The nicest thing about facing the Eagles is that the way they use LeSean McCoy and their running game doesn’t force a defense to maintain great gap discipline.  There are reads in the Eagles zone run offense that will determine where the ball goes.  Where McCoy will sting a defense is not by planting his foot and attacking downhill, rather, McCoy will create space and put a move on a linebacker in the open field.  It’s important to limit McCoy in space, no matter where you are on the field or what your defensive assignment is.  Give him nowhere to run.

The Redskins have failed to play the Eagles offense aggressively in the past, and that’s a mistake they cannot afford this time around.  Vick just made the Cowboys defense look really bad at home last week, and this will represent one last chance to dicate terms to an offense this year.  The Redskins can keep Vick in the pocket by bringing the blitz and collapsing the pocket around him, forcing him to quickly decipher coverage, where the Redskins have an advantage in being very multiple and creative.  They lose that advantage if they sit deep and force Brian Orakpo and Ryan Kerrigan to make one on one tackles on Vick in the backfield.  
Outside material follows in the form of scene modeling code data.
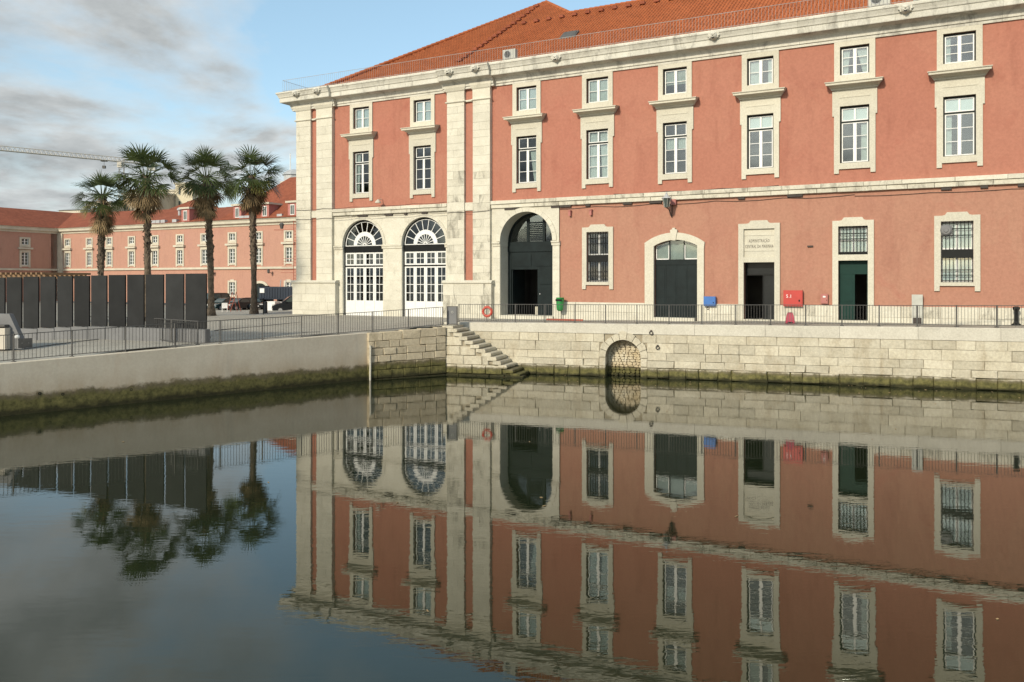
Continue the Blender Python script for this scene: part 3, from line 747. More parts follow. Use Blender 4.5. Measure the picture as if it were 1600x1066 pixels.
dkl, whl, pl = sash(11.45, 14.57, 3, 13.72); dku2, whu2, pu2 = sash(16.28, 17.85, 2, None); dku3, whu3, pu3 = sash(16.28, 17.85, 3, None)
ME['ldk'], ME['lwh'] = meshof(dkl, 'outer_frame', M['frame_dark']), meshof(whl, 'window', M['white'])
ME['udk'], ME['u2'], ME['u3'] = meshof(dku2, 'outer_frame', M['frame_dark']), meshof(whu2, 'window', M['white']), meshof(whu3, 'window', M['white'])
def panemesh(r):
    mb = MB(); mb.box(r[0]-0.004, r[1]+0.004, 0.185, 0.191, r[2]-0.004, r[3]+0.004); return meshof(mb, 'pane', M['glass'])
pm_l = [panemesh(r) for r in pl]; pm_2 = [panemesh(r) for r in pu2]; pm_3 = [panemesh(r) for r in pu3]
def curtain(parent, x0, x1, z0, z1, y=0.30, mat='curtain', folds=7, pull=0.0):
    mb = MB(); n = folds*4; vs = []
    for i in range(n+1):
        t = i/n
        for zt_, zz in ((1, z1), (0.5, (z0+z1)/2), (0, z0)):
            xx = x0 + (x1-x0)*t*(1 - pull*(1-zt_)) if x0 < 0 else x1 - (x1-x0)*(1-t)*(1 - pull*(1-zt_))
            vs.append((xx, y + 0.03*math.sin(t*folds*2*math.pi), zz))
    mb.add(vs, [(3*i+j, 3*i+3+j, 3*i+4+j, 3*i+1+j) for i in range(n) for j in (0, 1)])
    return mb.build('curtain', M[mat], parent, smooth=True)
def blindpanel(parent, r, y=0.205):
    mb = MB(); mb.box(r[0], r[1], y, y+0.012, r[2], r[3]); return mb.build('shutter_panel', M['blind'], parent)
for k, c in enumerate(WC):
    w = place('window', ME['lwh'], PB, loc=(c, 0, 0))
    for nm, key in (('stone_surround', 'sur'), ('canopy', 'can'), ('outer_frame', 'ldk')): place(nm, ME[key], w)
    for me in pm_l: place('pane', me, w)
    three = k in (6, 7)
    v = place('window', ME['u3' if three else 'u2'], PB, loc=(c, 0, 0))
    place('stone_surround', ME['us'], v); place('outer_frame', ME['udk'], v)
    for me in (pm_3 if three else pm_2): place('pane', me, v)
    if k in (5, 6, 7, 8):
        for r in pl[6:]: blindpanel(w, r)
    if k == 2: curtain(w, 0.1, 0.66, 11.5, 13.7, pull=0.55)
    if k == 3: curtain(w, -0.66, 0.0, 11.5, 14.5, pull=0.08); curtain(w, 0.05, 0.66, 11.5, 14.5, pull=0.25)
    if k == 7: curtain(w, -0.66, -0.35, 11.5, 13.7)
    if k in (0, 1, 2, 3): curtain(v, -0.66, 0.66, 16.3, 17.8, folds=10, y=0.25)
    if k == 4: curtain(v, -0.66, 0.66, 16.9, 17.8, folds=10, y=0.25, mat='grey')
    if k == 0: curtain(w, -0.66, -0.3, 11.5, 14.4, pull=0.3)
    if k == 4: curtain(w, -0.66, 0.66, 13.0, 13.7, folds=9)
    if k == 6: curtain(w, 0.3, 0.66, 11.5, 13.7)
    if k == 5: curtain(v, -0.66, -0.02, 16.3, 17.8); curtain(v, 0.38, 0.66, 16.3, 17.8, folds=3)
    if k == 6: curtain(v, -0.66, -0.25, 16.3, 17.8, pull=0.3); curtain(v, 0.05, 0.66, 16.3, 17.8, pull=0.6)
    if k == 7: curtain(v, -0.66, -0.4, 16.3, 17.8, folds=3)

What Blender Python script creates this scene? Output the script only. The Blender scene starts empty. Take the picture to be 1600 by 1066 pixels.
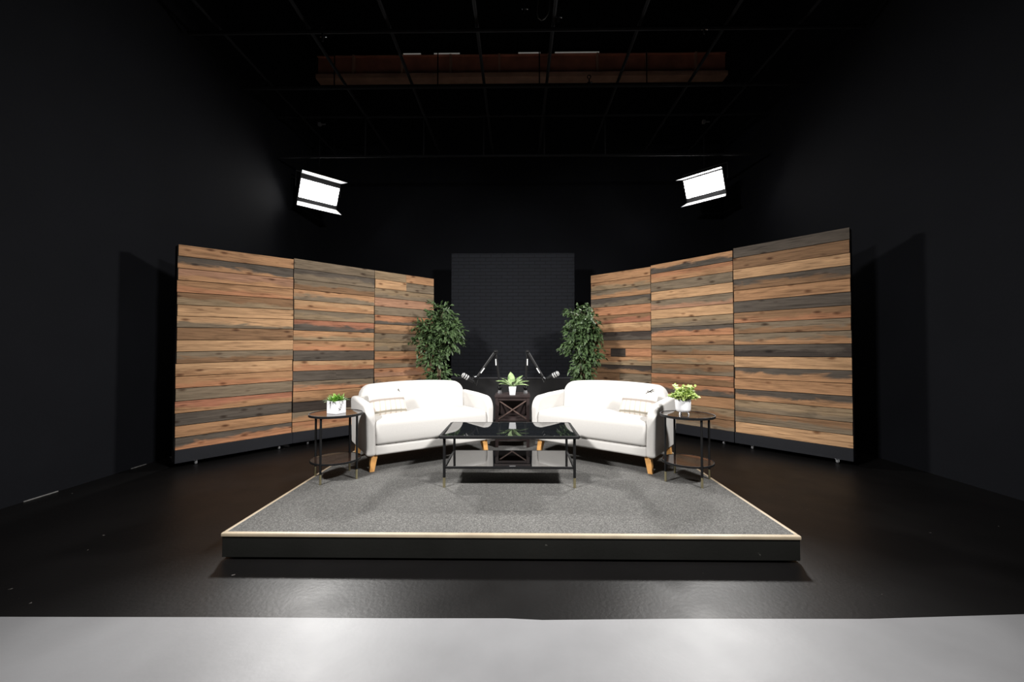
import bpy, bmesh, math, random
from mathutils import Vector, Matrix, Quaternion

C = bpy.context.scene.collection
SC = bpy.context.scene
R = math.radians

# ------------------------------------------------------------------ camera
cam_d = bpy.data.cameras.new('camera'); cam = bpy.data.objects.new('camera', cam_d); C.objects.link(cam)
cam_d.sensor_width = 36.0; cam_d.lens = 36.0 * 630.0 / 1600.0
cam.location = (0, 0, 1.3)
cam.rotation_euler = (R(90) + 0.02222, 0, 0.01269)
cam_d.clip_start = 0.05; cam_d.clip_end = 60
SC.camera = cam

# ------------------------------------------------------------------ world, exposure
SC.view_settings.view_transform = 'Standard'
SC.view_settings.look = 'None'
SC.view_settings.gamma = 1.0
SC.view_settings.use_curve_mapping = False
SC.view_settings.exposure = -0.12
try:
    SC.cycles.use_denoising = True
    SC.cycles.max_bounces = 8
    SC.cycles.sample_clamp_indirect = 4.0
except Exception:
    pass
w = bpy.data.worlds.new('world'); SC.world = w; w.use_nodes = True
w.node_tree.nodes['Background'].inputs[0].default_value = (0.55, 0.65, 0.85, 1)
w.node_tree.nodes['Background'].inputs[1].default_value = 0.004

# ------------------------------------------------------------------ studio lamps out of the frame
BACK_W = 115.0      # the two panels seen in the picture (their light is made in panel_light)
SPREAD = 89
FRONT_W = 120.0     # the same kind of panels on the grid above and in front of the set
def area(name, loc, aim, wx, wy, watts, col=(1, 0.985, 0.965)):
    d = bpy.data.lights.new(name, 'AREA'); d.shape = 'RECTANGLE'; d.size = wx; d.size_y = wy
    d.energy = watts; d.color = col; d.spread = R(SPREAD)
    o = bpy.data.objects.new(name, d); C.objects.link(o)
    o.location = loc
    o.rotation_euler = (Vector(aim) - Vector(loc)).to_track_quat('-Z', 'Y').to_euler()
    return o
area('key_light', (-2.9, 0.7, 4.0), (0.6, 4.7, 0.5), 0.7, 0.36, FRONT_W)
area('key_light', (2.8, 0.7, 4.0), (-0.7, 4.7, 0.5), 0.7, 0.36, FRONT_W)

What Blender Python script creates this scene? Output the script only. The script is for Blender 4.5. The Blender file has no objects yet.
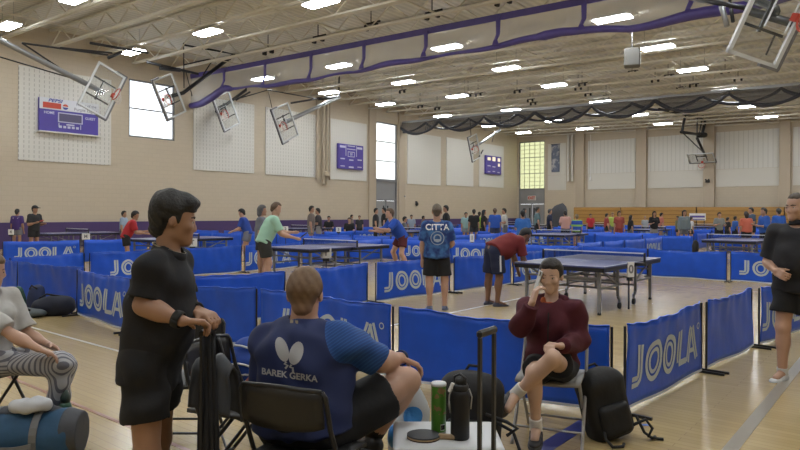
import bpy, bmesh, math, random
import numpy as np
from mathutils import Vector, Matrix
from mathutils.bvhtree import BVHTree

random.seed(7)
scene = bpy.context.scene
COL = scene.collection

# ------------------------------------------------------------------ camera, world, exposure
FOC, THETA, CAMH, ROLL, CX, CY = 645.0, math.radians(38.9), 1.57, 0.004, 400.0, 212.6
FW = Vector((-math.sin(THETA), math.cos(THETA), 0))
RT = Vector((math.cos(THETA), math.sin(THETA), 0))
UP = Vector((0, 0, 1))
cam_data = bpy.data.cameras.new('camera')
cam_data.sensor_fit = 'HORIZONTAL'
cam_data.sensor_width = 36.0
cam_data.lens = FOC / 800 * 36.0
cam_data.shift_y = -(225 - CY) / 800
cam_data.clip_end = 300
camera = bpy.data.objects.new('camera', cam_data)
ci = (RT + UP * ROLL).normalized()
cj = (UP - RT * ROLL).normalized()
cm = Matrix.Identity(4)
for r in range(3):
    cm[r][0], cm[r][1], cm[r][2] = ci[r], cj[r], -FW[r]
cm[2][3] = CAMH
camera.matrix_world = cm
COL.objects.link(camera)
scene.camera = camera

world = bpy.data.worlds.new('daylight')
scene.world = world
world.use_nodes = True
world.node_tree.nodes['Background'].inputs[0].default_value = (0.93, 0.97, 1.0, 1)
world.node_tree.nodes['Background'].inputs[1].default_value = 2.6
LAMP = 60.0
vs = scene.view_settings
vs.view_transform = 'Standard'
vs.look = 'None'
vs.gamma = 1.0
vs.exposure = -0.05
vs.use_curve_mapping = False
scene.cycles.max_bounces = 6
scene.cycles.diffuse_bounces = 4
scene.cycles.transparent_max_bounces = 16
scene.cycles.sample_clamp_indirect = 4.0
scene.cycles.caustics_reflective = False
scene.cycles.caustics_refractive = False


def atd(px, py, d):
    dx, dy = px - CX, py - CY
    l, u = (dx + ROLL * dy) / FOC, -(dy - ROLL * dx) / FOC
    return FW * d + RT * (l * d) + Vector((0, 0, CAMH + u * d))


def ground(px, d):
    p = atd(px, CY, d)
    return Vector((p.x, p.y, 0))


# ------------------------------------------------------------------ materials
MATS = {}


def mat(name, col, rough=0.6, metal=0.0, var=0.0, scale=8.0, bump=0.0, bscale=60.0, spec=0.5, trans=0.0):
    if name in MATS:
        return MATS[name]
    m = bpy.data.materials.new(name)
    m.use_nodes = True
    nt = m.node_tree
    b = nt.nodes['Principled BSDF']
    b.inputs['Base Color'].default_value = (*col, 1)
    b.inputs['Roughness'].default_value = rough
    b.inputs['Metallic'].default_value = metal
    b.inputs['Specular IOR Level'].default_value = spec
    if var or bump:
        tc = nt.nodes.new('ShaderNodeTexCoord')
    if var:
        n = nt.nodes.new('ShaderNodeTexNoise')
        n.inputs['Scale'].default_value = scale
        n.inputs['Detail'].default_value = 3
        nt.links.new(tc.outputs['Object'], n.inputs['Vector'])
        mx = nt.nodes.new('ShaderNodeMix')
        mx.data_type = 'RGBA'
        nt.links.new(n.outputs['Fac'], mx.inputs['Factor'])
        mx.inputs['A'].default_value = (*[max(0, c * (1 - var)) for c in col], 1)
        mx.inputs['B'].default_value = (*[min(1, c * (1 + var)) for c in col], 1)
        nt.links.new(mx.outputs['Result'], b.inputs['Base Color'])
    if bump:
        n2 = nt.nodes.new('ShaderNodeTexNoise')
        n2.inputs['Scale'].default_value = bscale
        bp = nt.nodes.new('ShaderNodeBump')
        bp.inputs['Strength'].default_value = bump
        bp.inputs['Distance'].default_value = 0.01
        nt.links.new(tc.outputs['Object'], n2.inputs['Vector'])
        nt.links.new(n2.outputs['Fac'], bp.inputs['Height'])
        nt.links.new(bp.outputs['Normal'], b.inputs['Normal'])
    if trans:
        out = nt.nodes['Material Output']
        t = nt.nodes.new('ShaderNodeBsdfTransparent')
        ms = nt.nodes.new('ShaderNodeMixShader')
        ms.inputs[0].default_value = trans
        nt.links.new(b.outputs[0], ms.inputs[1])
        nt.links.new(t.outputs[0], ms.inputs[2])
        nt.links.new(ms.outputs[0], out.inputs['Surface'])
    MATS[name] = m
    return m


def emit(name, col, strength):
    if name in MATS:
        return MATS[name]
    m = bpy.data.materials.new(name)
    m.use_nodes = True
    nt = m.node_tree
    nt.nodes.remove(nt.nodes['Principled BSDF'])
    e = nt.nodes.new('ShaderNodeEmission')
    e.inputs[0].default_value = (*col, 1)
    e.inputs[1].default_value = strength
    nt.links.new(e.outputs[0], nt.nodes['Material Output'].inputs['Surface'])
    MATS[name] = m
    return m


def N(nt, kind, **kw):
    n = nt.nodes.new(kind)
    for k, v in kw.items():
        setattr(n, k, v)
    return n


def math_node(nt, op, a, b=None, c=None):
    n = nt.nodes.new('ShaderNodeMath')
    n.operation = op
    for i, x in enumerate((a, b, c)):
        if x is None:
            continue
        if isinstance(x, (int, float)):
            n.inputs[i].default_value = x
        else:
            nt.links.new(x, n.inputs[i])
    return n.outputs[0]


def mix_rgb(nt, fac, a, b):
    mx = nt.nodes.new('ShaderNodeMix')
    mx.data_type = 'RGBA'
    for key, x in (('Factor', fac), ('A', a), ('B', b)):
        if isinstance(x, tuple):
            mx.inputs[key].default_value = (*x, 1)
        elif isinstance(x, (int, float)):
            mx.inputs[key].default_value = x
        else:
            nt.links.new(x, mx.inputs[key])
    return mx.outputs['Result']


def new_mat(name):
    m = bpy.data.materials.new(name)
    m.use_nodes = True
    MATS[name] = m
    return m, m.node_tree, m.node_tree.nodes['Principled BSDF']


def world_pos(nt):
    g = nt.nodes.new('ShaderNodeNewGeometry')
    s = nt.nodes.new('ShaderNodeSeparateXYZ')
    nt.links.new(g.outputs['Position'], s.inputs[0])
    return g, s


def wood_floor():
    m, nt, b = new_mat('maple_floor')
    g, s = world_pos(nt)
    mp = N(nt, 'ShaderNodeMapping')
    nt.links.new(g.outputs['Position'], mp.inputs['Vector'])
    br = N(nt, 'ShaderNodeTexBrick')
    nt.links.new(mp.outputs[0], br.inputs['Vector'])
    br.offset = 0.37
    br.inputs['Color1'].default_value = (0.51, 0.385, 0.185, 1)
    br.inputs['Color2'].default_value = (0.44, 0.33, 0.155, 1)
    br.inputs['Mortar'].default_value = (0.33, 0.235, 0.12, 1)
    br.inputs['Scale'].default_value = 1.0
    br.inputs['Mortar Size'].default_value = 0.003
    br.inputs['Brick Width'].default_value = 1.3
    br.inputs['Row Height'].default_value = 0.07
    st = N(nt, 'ShaderNodeMapping')
    st.inputs['Scale'].default_value = (0.7, 9.0, 1)
    nt.links.new(g.outputs['Position'], st.inputs['Vector'])
    no = N(nt, 'ShaderNodeTexNoise')
    no.inputs['Scale'].default_value = 2.2
    no.inputs['Detail'].default_value = 4
    nt.links.new(st.outputs[0], no.inputs['Vector'])
    f = math_node(nt, 'MULTIPLY', no.outputs['Fac'], 0.55)
    c = mix_rgb(nt, f, br.outputs['Color'], (0.39, 0.285, 0.145))
    nt.links.new(c, b.inputs['Base Color'])
    b.inputs['Roughness'].default_value = 0.2
    b.inputs['Specular IOR Level'].default_value = 0.5
    n3 = N(nt, 'ShaderNodeTexNoise')
    n3.inputs['Scale'].default_value = 6
    nt.links.new(g.outputs['Position'], n3.inputs['Vector'])
    r = math_node(nt, 'MULTIPLY_ADD', n3.outputs['Fac'], 0.10, 0.17)
    nt.links.new(r, b.inputs['Roughness'])
    bp = N(nt, 'ShaderNodeBump')
    bp.inputs['Strength'].default_value = 0.04
    bp.inputs['Distance'].default_value = 0.02
    nt.links.new(no.outputs['Fac'], bp.inputs['Height'])
    nt.links.new(bp.outputs[0], b.inputs['Normal'])
    return m


def block_wall(name, col, along):
    m, nt, b = new_mat(name)
    g, s = world_pos(nt)
    cb = N(nt, 'ShaderNodeCombineXYZ')
    nt.links.new(s.outputs['Y' if along == 'Y' else 'X'], cb.inputs[0])
    nt.links.new(s.outputs['Z'], cb.inputs[1])
    br = N(nt, 'ShaderNodeTexBrick')
    nt.links.new(cb.outputs[0], br.inputs['Vector'])
    br.inputs['Color1'].default_value = (*col, 1)
    br.inputs['Color2'].default_value = (*[c * 0.97 for c in col], 1)
    br.inputs['Mortar'].default_value = (*[c * 0.88 for c in col], 1)
    br.inputs['Scale'].default_value = 1
    br.inputs['Mortar Size'].default_value = 0.006
    br.inputs['Brick Width'].default_value = 0.4
    br.inputs['Row Height'].default_value = 0.2
    nt.links.new(br.outputs['Color'], b.inputs['Base Color'])
    b.inputs['Roughness'].default_value = 0.55
    return m


def acoustic(name, along, base, slot, pu, pv, du, dv):
    m, nt, b = new_mat(name)
    g, s = world_pos(nt)
    u = math_node(nt, 'FRACT', math_node(nt, 'DIVIDE', s.outputs['Y' if along == 'Y' else 'X'], pu))
    v = math_node(nt, 'FRACT', math_node(nt, 'DIVIDE', s.outputs['Z'], pv))
    a = math_node(nt, 'LESS_THAN', u, du)
    c = math_node(nt, 'LESS_THAN', v, dv)
    f = math_node(nt, 'MULTIPLY', a, c)
    nt.links.new(mix_rgb(nt, f, base, slot), b.inputs['Base Color'])
    b.inputs['Roughness'].default_value = 0.7
    return m


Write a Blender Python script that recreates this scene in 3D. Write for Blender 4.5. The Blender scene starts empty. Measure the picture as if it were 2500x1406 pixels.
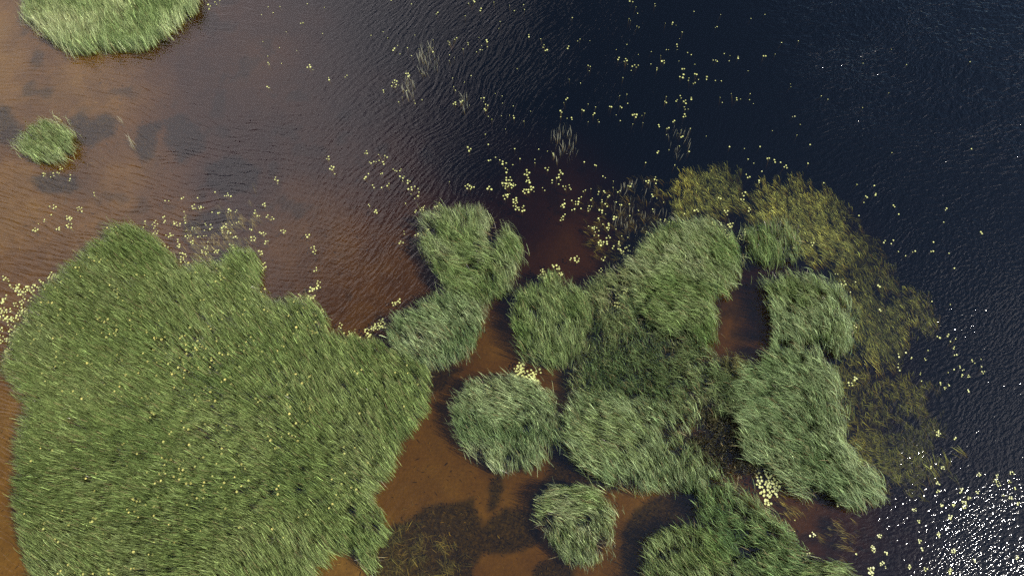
import bpy, math
import numpy as np
from mathutils import Vector
R = math.radians
rng = np.random.default_rng(7)
S = bpy.context.scene
COL = S.collection

# ------------------------------------------------------------------ camera, sky, sun, exposure
CAM_H, PITCH, FPX = 50.0, R(20), 1690.0          # drone 50 m over the lake, tilted 20 degrees from straight down
cam_d = bpy.data.cameras.new('camera'); cam = bpy.data.objects.new('camera', cam_d); COL.objects.link(cam)
cam.location = (0, 0, CAM_H); cam.rotation_euler = (PITCH, 0, 0)
cam_d.sensor_width = 36; cam_d.lens = FPX / 2500 * 36; cam_d.clip_end = 3000
S.camera = cam

SUN_EL, SUN_AZ = R(47.0), R(107)                   # azimuth clockwise from +Y (picture up)
world = bpy.data.worlds.new('World'); S.world = world; world.use_nodes = True
wn, wl = world.node_tree.nodes, world.node_tree.links
wn.clear()
wo = wn.new('ShaderNodeOutputWorld'); bg = wn.new('ShaderNodeBackground'); sky = wn.new('ShaderNodeTexSky')
sky.sky_type = 'NISHITA'; sky.sun_disc = False; sky.sun_elevation = SUN_EL; sky.sun_rotation = SUN_AZ
sky.air_density = 1.0; sky.dust_density = 0.6; sky.ozone_density = 3.0
bg.inputs['Strength'].default_value = 0.115
# thin broken cloud over the whole sky
tcw = wn.new('ShaderNodeTexCoord'); mpw = wn.new('ShaderNodeMapping'); nzw = wn.new('ShaderNodeTexNoise'); rpw = wn.new('ShaderNodeValToRGB')
mxw = wn.new('ShaderNodeMix'); mxw.data_type = 'RGBA'
mpw.inputs['Location'].default_value = (1.75, 0.35, 0.0)
nzw.inputs['Scale'].default_value = 1.3; nzw.inputs['Detail'].default_value = 5; nzw.inputs['Roughness'].default_value = 0.5
rpw.color_ramp.elements[0].position = 0.57; rpw.color_ramp.elements[0].color = (0, 0, 0, 1)
rpw.color_ramp.elements[1].position = 0.92; rpw.color_ramp.elements[1].color = (1, 1, 1, 1)
mxw.inputs['B'].default_value = (13.5, 12.7, 13.6, 1)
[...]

Pressure against Vick should come in waves, not through winning one on one matchups with very good offensive linemen.  This is a chance to get the Eagles at home in front of their fans with the cost of losing exactly one spot of position in the upcoming NFL draft if they win.  Such a small cost for ruining the narrative of the Eagles having found themseleves at the end of the 2011 season, sending them into the offseason with more questions than answers.